Though it should be noted—as Ruth Graham points out at Slate—really this should be called “Censored” or “Challenged Books Week” since you can’t really ban books in the United States of America; much as some people might wish that were not true.

The most frequently challenged titles are frequently assigned books that do any of the following:

  • depicts teenagers acting like teenagers
  • includes gay characters who aren’t treated as lepers
  • reflects in any way the world as it actually is, not how religious fundamentalists, PC extremists, trigger-warning bluestockings, and closed-minded nativists imagine it to be

Sherman Alexie's book moved up to #1 in 2014, though it's been placing in the top 10 for years now.

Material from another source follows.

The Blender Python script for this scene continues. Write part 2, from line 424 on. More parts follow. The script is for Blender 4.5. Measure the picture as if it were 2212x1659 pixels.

Sherman Alexie’s book moved up to #1 in 2014, though it’s been placing in the top 10 for years now.

You can see many examples of the above in the ALA’s list below of the most commonly challenged books for the year 2014:

1)      The Absolutely True Diary of a Part-Time Indian, by Sherman Alexie

Reasons: anti-family, cultural insensitivity, drugs/alcohol/smoking, gambling, offensive language, sex education, sexually explicit, unsuited for age group, violence. Additional reasons: “depictions of bullying”

2)      Persepolis, by Marjane Satrapi

Reasons: gambling, offensive language, political viewpoint. Additional reasons: “politically, racially, and socially offensive,” “graphic depictions”

3)      And Tango Makes Three, Justin Richardson and Peter Parnell

Reasons: Anti-family, homosexuality, political viewpoint, religious viewpoint, unsuited for age group. Additional reasons: “promotes the homosexual agenda”

4)      The Bluest Eye, by Toni Morrison

Reasons: Sexually explicit, unsuited for age group. Additional reasons: “contains controversial issues”

5)      It’s Perfectly Normal, by Robie Harris

Reasons: Nudity, sex education, sexually explicit, unsuited to age group. Additional reasons: “alleges it child pornography”

6)      Saga, by Brian Vaughan and Fiona Staples

Reasons: Anti-Family, nudity, offensive language, sexually explicit, and unsuited for age group. Additional reasons:

7)      The Kite Runner, by Khaled Hosseini

Reasons: Offensive language, unsuited to age group, violence

8)      The Perks of Being a Wallflower, by Stephen Chbosky

Reasons: drugs/alcohol/smoking, homosexuality, offensive language, sexually explicit, unsuited for age group. Additional reasons: “date rape and masturbation”

9)      A Stolen Life, Jaycee Dugard

Reasons: drugs/alcohol/smoking, offensive language, sexually explicit, and unsuited for age group

10)  Drama, by Raina Telgemeier

Reasons: sexually explicit

The ALA has posted a list of books that are not just frequently challenged but are also on the Radcliffe Publishing Course’s Top 100 Novels of the 20th Century. (Including, very ironically, 1984.)